Finra arbitration panel orders broker to pay $331,000 for unsuitable investments

Frederick Baerenz, CEO of AOG Wealth Management, allegedly misled his customers about the risks of their direct private placements

Jul 13, 2016 @ 2:09 pm

By Tanvi Acharya

A Finra arbitration panel hit an adviser with an order to pay $331,000 in compensatory damages after finding him liable of unsuitable trading.

Frederick Baerenz, president and chief executive of AOG Wealth Management, allegedly misled his customers, Barbara and Roger Bond, about the risks of their direct private placements while investing in them from 2006 to 2008.

Out of the $1.3 million invested, Mr. Baerenz put about $941,000 in private placements, according to the lawyer representing the Bond couple, Todd Zuckerbrod.

“Even though the clients had signed a form saying that they know they are getting a high-risk investment, the panel thought it did not insulate the broker that they were unsuitable investments and he shouldn't have done that,” he said.

Mr. Baerenz, whose firm is based in Great Falls, Va., disagreed.
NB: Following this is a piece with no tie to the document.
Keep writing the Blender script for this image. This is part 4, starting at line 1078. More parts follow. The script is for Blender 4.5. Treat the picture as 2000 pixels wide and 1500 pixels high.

"While we believe that there should have been no award, we are gratified that the panel rejected two-thirds of their damage claims,” he wrote in an email.

The claimants asked for about $1 million in damages but were awarded $331,000, and any other relief including punitive damages were denied.

Mr. Baerenz also said through his lawyer, Barry Temkin, that the total amount invested was $1.5 million, not $1.3 million.

The complaint was filed early last year, and since then Mr. Baerenz has tried to dismiss the motion twice, according to the award letter. He also requested to expunge this case from his record without any success.

According to BrokerCheck, at the time of the charges, Mr. Baerenz was affiliated with Pacific West Securities, which closed in 2012.